[lammps-users] Total and potential energies with EAM potentials

Problem:
I am seeing no variation in system potential (pe or pair or vdwl or bond)
energy when shearing a crystalline Al system in incremental amounts
perpendicular to the glide plane of an edge dislocation (slab geometry,
displace top plane of atoms parallel to glide plane, holding bottom plane
fixed, minimize and/or low-temp dynamics quenched to 0K, repeat). Atomic
motion appears correct (i.e. The dislocation is stationary at first then
starts to glide). I am looking at the potential energy difference (with
respect to the potential energy before strain is applied), so I expect to
see this difference increase as the system is elastically deformed (before
the dislocation moves) then remain more or less constant (small fluctuations
as dislocation glides). Because I am taking a difference, I expect this
measure should be sensitive to the small change in energy. Despite many
repeated attempts with different strain increments, cell sizes, geometries
etc. I see nothing but no/tiny random fluctuations in the potential energy.
I have tried using both eam potentials for Al provided with LAMMPS. I have
verified that the atoms do indeed move, and that the forces on the atoms
change.

I think the forces are correct (giving the correct atomic motions) but
perhaps the energies are not calculated/reported the way I expect.

Questions:
Which terms are included in the potential energies as reported by LAMMPS for
EAM potentials? Are there any missing components?

Is there any other trick or setting that immediately springs to mind that I
may have overlooked?

I am really stumped as to why the energy does not vary when the atomic
positions and forces change.

Any help would be appreciated greatly

Rebecca Powles
Electron Microscope Unit
University of Sydney, Australia

Questions:
Which terms are included in the potential energies as reported by LAMMPS for
EAM potentials? Are there any missing components?

Not clear if you mean total PE or pe/atom, but the EAM potential
reports all energy. The PE is consistent with the forces. If your system
is doing the right thing dynamically, then there should be no way the total
PE is wrong. If you're running NVE, you should conserve total E = KE + PE.
So any fluctuation in the temperature should be inversely fluctuating in the PE.

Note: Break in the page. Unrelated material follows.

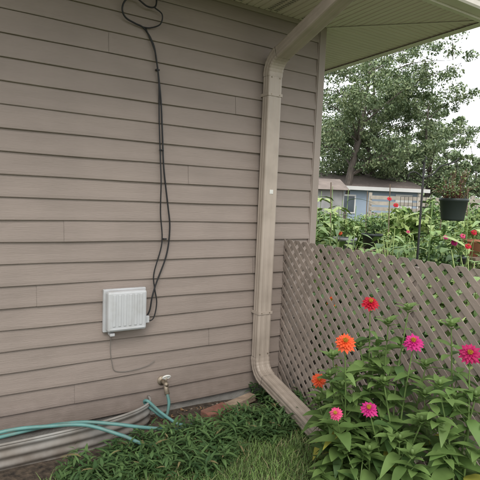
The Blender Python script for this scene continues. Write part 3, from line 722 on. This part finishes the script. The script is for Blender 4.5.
# ================================================================ LIGHT
el=math.radians(48); rot=math.radians(205)
w=bpy.data.worlds.new('World'); S.world=w; w.use_nodes=True; nt=w.node_tree; bg=nt.nodes['Background']
sky=nt.nodes.new('ShaderNodeTexSky'); sky.sky_type='NISHITA'; sky.sun_disc=False; sky.sun_elevation=el; sky.sun_rotation=rot; sky.air_density=1; sky.dust_density=3
mxx=nt.nodes.new('ShaderNodeMixRGB'); mxx.inputs['Fac'].default_value=0.85
tcw=nt.nodes.new('ShaderNodeTexCoord'); nzw=nt.nodes.new('ShaderNodeTexNoise'); nzw.inputs['Scale'].default_value=2.5; nzw.inputs['Detail'].default_value=5
nt.links.new(tcw.outputs['Generated'],nzw.inputs['Vector'])
rw=nt.nodes.new('ShaderNodeValToRGB'); rw.color_ramp.elements[0].position=.3; rw.color_ramp.elements[1].position=.7
rw.color_ramp.elements[0].color=(.86,.88,.90,1); rw.color_ramp.elements[1].color=(1,1,1,1)
nt.links.new(nzw.outputs['Fac'],rw.inputs['Fac'])
mu=nt.nodes.new('ShaderNodeVectorMath'); mu.operation='SCALE'; mu.inputs['Scale'].default_value=13.0
nt.links.new(rw.outputs[0],mu.inputs[0])
nt.links.new(sky.outputs[0],mxx.inputs['Color1']); nt.links.new(mu.outputs[0],mxx.inputs['Color2']); nt.links.new(mxx.outputs[0],bg.inputs['Color'])
bg.inputs['Strength'].default_value=0.145
sl=bpy.data.lights.new('sun','SUN'); sl.energy=1.4; sl.angle=math.radians(25); sl.color=(1,.96,.90)
so=bpy.data.objects.new('sun',sl); S.collection.objects.link(so)
sd=Vector((math.sin(rot)*math.cos(el),math.cos(rot)*math.cos(el),math.sin(el)))
so.rotation_euler=sd.to_track_quat('Z','Y').to_euler()

# ================================================================ CAMERA
cd=bpy.data.cameras.new('camera'); co=bpy.data.objects.new('camera',cd); S.collection.objects.link(co)
cd.sensor_width=36; cd.lens=35.3; cd.clip_end=2000; cd.clip_start=.05
Mx=Matrix.Rotation(math.radians(-31.2),4,'Z')@Matrix.Rotation(math.radians(90-5.0),4,'X')@Matrix.Rotation(math.radians(2.3),4,'Z')
co.matrix_world=Matrix.Translation(cam)@Mx
S.camera=co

Is there any other trick or setting that immediately springs to mind that I
may have overlooked?

No.

I am really stumped as to why the energy does not vary when the atomic
positions and forces change.

Does your T change? If not, then the PE won't change much either.

Maybe what you want to do is print out per-atom PE and look at the energy
of atoms near the dislocation. If the dislocation moves, then the PE/atom
should also change in the neighborhood.